Liturgiam authenticam vom 28.03.2001

Die 5. Instruktion «Zur ordnungsgemässen Ausführung der Konstitution des Zweiten Vatikanischen Konzils über die heilige Liturgie» Liturgiam authenticam vom 28.03.2001 verfolgt eine wesentlich restriktivere Praxis. Grundsätzlich wird die Zuständigkeit der jeweiligen Bischofskonferenzen (SC 22, §2, 39) enger gefasst. Von der inkulturatorischen Weite (den Inhalt «gedanklich freizulegen, um ihm dann eine andere, genaue und treffende Form zu geben») ist  nichts mehr zu spüren. Die Kongregation für den Gottesdienst und die Sakramentenordnung will «beim Erarbeiten der Übersetzungen deutlicher und eingehender beteiligt sein» (76); alle Mitarbeitenden, «die nicht Bischöfe sind und denen …ein Auftrag auf Dauer erteilt wird, bedürfen vor Aufnahme ihres Dienstes von der Kongregation für den Gottesdienst und die Sakramentenordnung des «Nihil obstat» (100). Der Heilige Stuhl «reserviert sich das Recht, Übersetzungen in jede beliebige Sprache anzufertigen und für den liturgischen Gebrauch zu approbieren» (104). Die Kongregation beansprucht die Recognitio (Anerkennung) für sämtliche Texte, «bevor sie in irgend welchen Büchern für den Gebrauch der Zelebranten und der Gläubigen insgesamt herausgegeben werden» (106). Der Begriff «recognitio» findet sich im Dokument 33mal. «Neue volkssprachlich erstellte Texte dürfen nichts enthalten, was der Aufgabe, der Bedeutung, der Struktur, dem Stil, dem theologischen Gehalt oder dem überlieferten Wortbestand und anderen wichtigen Eigenschaften der Texte widerspricht, die sich in den Editiones Typicae finden» (77/107). Sie sollen «innerhalb von fünf Jahren ab der Herausgabe dieser Instruktion für die notwendige Recognitio an die Kongregation für den Gottesdienst und die Sakramentenordnung gesandt werden» (108).
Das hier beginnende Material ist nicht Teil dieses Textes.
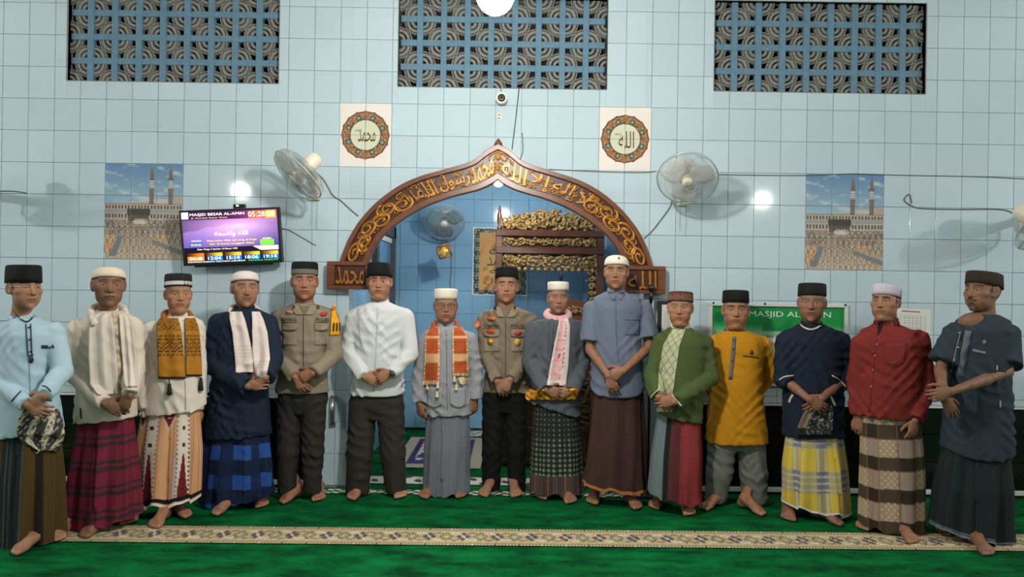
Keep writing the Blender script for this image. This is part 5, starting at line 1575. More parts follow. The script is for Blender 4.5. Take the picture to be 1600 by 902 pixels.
    if co:
        base = lv[-1]; nk0 = (nk[0] + nk[1]) / 2
        V = []; n_ = 40; g0 = co.get('gap', .12); rw = co.get('r', .066); hgt = co.get('h', .038)
        zc = Q(h['cx'], co['y'])[2]
        cxn = np.interp(zc, sorted([nk[0][2], nk[1][2]]), [nk[0][0], nk[1][0]]); cyn = np.interp(zc, sorted([nk[0][2], nk[1][2]]), [nk[0][1], nk[1][1]])
        for kk in range(n_ + 1):
            g = -math.pi / 2 + g0 + (2 * math.pi - 2 * g0) * kk / n_
            fz = math.sin(g)      # -1 in front
            for t, rad in ((0, 1.14), (.45, 1.03), (1, .95), (1, .88), (.2, .90)):
                V.append((cxn + rw * rad * math.cos(g), cyn + rw * 1.05 * rad * math.sin(g), zc + hgt * (t - .35) + .016 * (fz + 1) + co.get('dip', 0) * min(0, fz)))
        m5 = 5; Fc = [(i * m5 + j, i * m5 + (j + 1) % m5, i * m5 + m5 + (j + 1) % m5, i * m5 + m5 + j) for i in range(n_) for j in range(m5)] + [(4, 3, 2, 1, 0), tuple(n_ * m5 + q for q in range(5))]
        cm = co.get('col', sh['col'])
        mesh_obj('collar', V, Fc, M_cloth, shirt, smooth=True, col=lin(np.tile(np.array(cm, dtype=float), (len(V), 1))))
    # ---- lower garment
    lo_ = s['lower']
    if lo_['kind'] == 'sarong':
        rows = lo_['rows']; L2 = []
        for (py, xl, xr, dp) in rows:
            pa, pb = py if isinstance(py, tuple) else (py, py); p0, p1 = Q(xl, pa), Q(xr, pb); L2.append((p0[2], p1[2], (p0[0] + p1[0]) / 2, (p1[0] - p0[0]) / 2, dp))
        L2 = np.array(L2); L2[0, 3] *= .90; L2[0, 4] *= .82; nr, na = lo_.get('nr', 96), lo_.get('na', 150)
        t = np.linspace(0, len(rows) - 1, nr); idx = np.arange(len(rows))
        zl2, zr2, cx2, a2, b2 = (np.interp(t, idx, L2[:, i]) for i in range(5))
        th = np.linspace(0, 2 * math.pi, na, endpoint=False) - math.pi / 2
        T_, TH_ = np.meshgrid(np.linspace(0, 1, nr), th, indexing='ij')
        p = 2.2; cs, sn = np.cos(TH_), np.sin(TH_)
        cxp = np.sign(cs) * np.abs(cs) ** (2 / p); snp = np.sign(sn) * np.abs(sn) ** (2 / p)
        fa = lo_.get('fold', .010) * 1.35; ph = sd
        w = (np.sin(TH_ * 7 + ph + .9 * np.sin(T_ * 2.2 + ph)) + .7 * np.sin(TH_ * 12 + 2 * ph + T_ * 1.5)) * (.25 + .75 * T_)
        dth = (TH_ + math.pi / 2 + math.pi) % (2 * math.pi) - math.pi      # 0 in front
        pl = lo_.get('pleat', .1) + lo_.get('plslope', .08) * (T_ - .5)
        q = dth - pl
        w2 = np.where((q > 0) & (q < .55), 1 - q / .55, 0) * lo_.get('pleatd', .016) * (.4 + .6 * T_)
        w2 -= np.where((q <= 0) & (q > -.10), 1 + q / .10, 0) * .010 * (.4 + .6 * T_)
        rad = 1 + (w * fa + w2) / .16
        X2 = cx2[:, None] + a2[:, None] * cxp * rad; Y2 = Yb + b2[:, None] * snp * rad + lo_.get('cy', 0)
        uu = (cxp + 1) / 2; Z2 = zl2[:, None] * (1 - uu) + zr2[:, None] * uu
        jag = lo_.get('jag', 0.0)
        Z2 = Z2 + T_ ** 6 * (.012 * w + jag * (q > 0) * (q < 1.6))
        V = np.stack([X2, Y2, Z2], -1)
        U = dth * (a2.mean() * .9); Vm = (Z2[0:1] - Z2)
        C_ = lo_['col'](U, Vm, T_, dth); C_ = lin(np.clip(C_, 0, 255)).reshape(-1, 3)
        i_, j_ = np.meshgrid(np.arange(nr - 1), np.arange(na), indexing='ij'); i_, j_ = i_.ravel(), j_.ravel(); j2 = (j_ + 1) % na
        Fq = np.stack([i_ * na + j_, (i_ + 1) * na + j_, (i_ + 1) * na + j2, i_ * na + j2], 1)
        lower = mesh_obj('sarong', V.reshape(-1, 3), Fq, M_cloth, root, col=C_)
    else:
        z0 = Q(lo_['waist'][1], lo_['waist'][0])[2]; ws = [Q(x, lo_['waist'][0]) for x in lo_['waist'][1:]]
        cxw = (ws[0][0] + ws[1][0]) / 2; aw = (ws[1][0] - ws[0][0]) / 2
        hm = [(Q(xa, py), Q(xb, py)) for (py, xa, xb) in lo_['hems']]
        crz = Q(800, lo_['crotch'])[2]
        lo3 = np.array((min(cxw - aw, hm[0][0][0]) - .06, Yb - .24, min(q[0][2] for q in hm) - .03)); hi3 = np.array((max(cxw + aw, hm[1][1][0]) + .06, Yb + .24, z0 + .03))
        f = Field(lo3, hi3, .0075)
        f.loft([(crz + .02, cxw, Yb, aw * .80, .085), (crz + .12, cxw, Yb, aw * .97, .115), (z0, cxw, Yb, aw * .93, .11)], 0)
        for i in (0, 1):
            A, B_ = hm[i]; hc = (A + B_) / 2; rb = (B_[0] - A[0]) / 2; hc[1] = Yb
            top = np.array((cxw + (-1 if i == 0 else 1) * aw * .49, Yb, crz + .05)); kn = top * .5 + hc * .5; kn[1] = Yb - .01
            rt = aw * .51; rk = lo_.get('knee', .5 * (rt + rb)); f.cone(top + np.array((0, 0, .06)), kn, rt, rk, .015)
            f.cone(kn, hc, rk, rb, .02, cut=True)
        f.wobble(lambda x, y, z: folds(sd + 3, x, y, z), .0042)
        V, Q3 = f.mesh(); V = relax(V, Q3, 1, .35)
        lower = mesh_obj('trousers', V, Q3, M_cloth, root, col=lin(np.tile(np.array(lo_['col'], dtype=float), (len(V), 1))))
    c.lower = lower; c.s = s; c.arms = arms
    return c

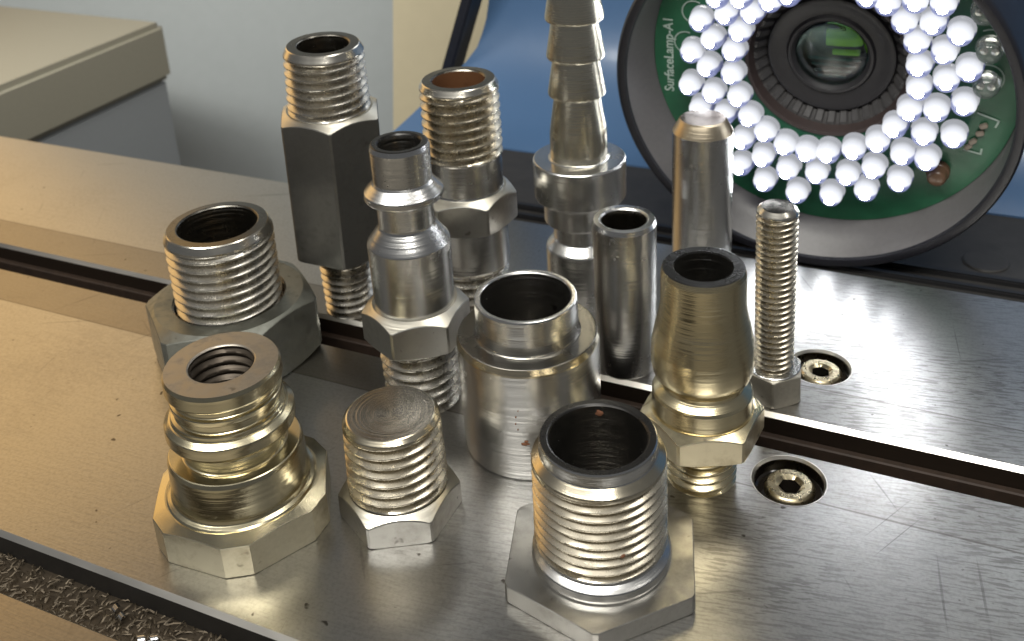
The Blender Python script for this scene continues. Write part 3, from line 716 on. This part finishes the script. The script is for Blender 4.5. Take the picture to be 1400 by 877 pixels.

Der Vergleich der beiden Übersetzungs-Dokumente von 1969 und 2001 zeigt einen bemerkenswerten Denkwandel. Dies dokumentiert u.a. die Schwierigkeit des Bemühens, über 400 Sprachen, in denen heute Liturgie gefeiert wird, möglichst wörtlich (inhaltlich, theologisch, spirituell) auf die lateinische Vorlage zu verpflichten. Sprachwissenschaftler betrachten dies als nicht realisierbare Überforderung. Unbestritten bleibt die Einsicht von 1969, dass nichts davon dispensieren kann, «den übersetzten Text zum eigenen lebendigen Gebet machen» machen zu sollen.